YOUR OBJECTIVE: Retype the listing that follows, exactly as written.

SOURCE EXCERPT:
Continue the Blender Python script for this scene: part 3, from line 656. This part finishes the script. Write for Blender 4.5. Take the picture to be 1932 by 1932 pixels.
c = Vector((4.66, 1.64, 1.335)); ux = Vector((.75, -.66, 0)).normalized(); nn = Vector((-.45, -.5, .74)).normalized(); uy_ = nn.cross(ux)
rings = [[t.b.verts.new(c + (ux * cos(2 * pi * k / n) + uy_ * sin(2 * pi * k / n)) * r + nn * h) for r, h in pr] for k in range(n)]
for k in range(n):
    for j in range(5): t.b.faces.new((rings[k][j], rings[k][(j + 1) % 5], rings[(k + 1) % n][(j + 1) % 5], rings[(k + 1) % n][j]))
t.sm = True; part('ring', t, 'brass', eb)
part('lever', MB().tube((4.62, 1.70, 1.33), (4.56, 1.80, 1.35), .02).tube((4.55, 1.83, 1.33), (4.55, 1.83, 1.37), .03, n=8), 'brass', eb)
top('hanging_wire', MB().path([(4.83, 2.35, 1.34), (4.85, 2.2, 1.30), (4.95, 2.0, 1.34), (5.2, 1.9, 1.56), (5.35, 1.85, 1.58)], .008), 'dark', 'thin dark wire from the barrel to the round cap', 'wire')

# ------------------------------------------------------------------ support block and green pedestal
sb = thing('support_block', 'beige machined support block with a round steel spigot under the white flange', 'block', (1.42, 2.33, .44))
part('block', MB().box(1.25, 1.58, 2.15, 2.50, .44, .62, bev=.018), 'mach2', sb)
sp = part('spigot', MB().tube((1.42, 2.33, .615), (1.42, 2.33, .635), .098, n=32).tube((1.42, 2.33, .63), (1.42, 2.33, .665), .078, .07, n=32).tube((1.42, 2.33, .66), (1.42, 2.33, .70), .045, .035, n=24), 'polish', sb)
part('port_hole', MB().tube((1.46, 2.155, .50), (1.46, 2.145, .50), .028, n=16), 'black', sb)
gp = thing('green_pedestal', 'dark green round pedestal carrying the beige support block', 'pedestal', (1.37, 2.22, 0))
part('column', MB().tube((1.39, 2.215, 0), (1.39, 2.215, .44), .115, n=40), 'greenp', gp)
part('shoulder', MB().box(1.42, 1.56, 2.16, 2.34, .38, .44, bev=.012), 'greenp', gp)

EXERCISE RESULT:
Continue the Blender Python script for this scene: part 3, from line 656. This part finishes the script. Write for Blender 4.5. Take the picture to be 1932 by 1932 pixels.
c = Vector((4.66, 1.64, 1.335)); ux = Vector((.75, -.66, 0)).normalized(); nn = Vector((-.45, -.5, .74)).normalized(); uy_ = nn.cross(ux)
rings = [[t.b.verts.new(c + (ux * cos(2 * pi * k / n) + uy_ * sin(2 * pi * k / n)) * r + nn * h) for r, h in pr] for k in range(n)]
for k in range(n):
    for j in range(5): t.b.faces.new((rings[k][j], rings[k][(j + 1) % 5], rings[(k + 1) % n][(j + 1) % 5], rings[(k + 1) % n][j]))
t.sm = True; part('ring', t, 'brass', eb)
part('lever', MB().tube((4.62, 1.70, 1.33), (4.56, 1.80, 1.35), .02).tube((4.55, 1.83, 1.33), (4.55, 1.83, 1.37), .03, n=8), 'brass', eb)
top('hanging_wire', MB().path([(4.83, 2.35, 1.34), (4.85, 2.2, 1.30), (4.95, 2.0, 1.34), (5.2, 1.9, 1.56), (5.35, 1.85, 1.58)], .008), 'dark', 'thin dark wire from the barrel to the round cap', 'wire')

# ------------------------------------------------------------------ support block and green pedestal
sb = thing('support_block', 'beige machined support block with a round steel spigot under the white flange', 'block', (1.42, 2.33, .44))
part('block', MB().box(1.25, 1.58, 2.15, 2.50, .44, .62, bev=.018), 'mach2', sb)
sp = part('spigot', MB().tube((1.42, 2.33, .615), (1.42, 2.33, .635), .098, n=32).tube((1.42, 2.33, .63), (1.42, 2.33, .665), .078, .07, n=32).tube((1.42, 2.33, .66), (1.42, 2.33, .70), .045, .035, n=24), 'polish', sb)
part('port_hole', MB().tube((1.46, 2.155, .50), (1.46, 2.145, .50), .028, n=16), 'black', sb)
gp = thing('green_pedestal', 'dark green round pedestal carrying the beige support block', 'pedestal', (1.37, 2.22, 0))
part('column', MB().tube((1.39, 2.215, 0), (1.39, 2.215, .44), .115, n=40), 'greenp', gp)
part('shoulder', MB().box(1.42, 1.56, 2.16, 2.34, .38, .44, bev=.012), 'greenp', gp)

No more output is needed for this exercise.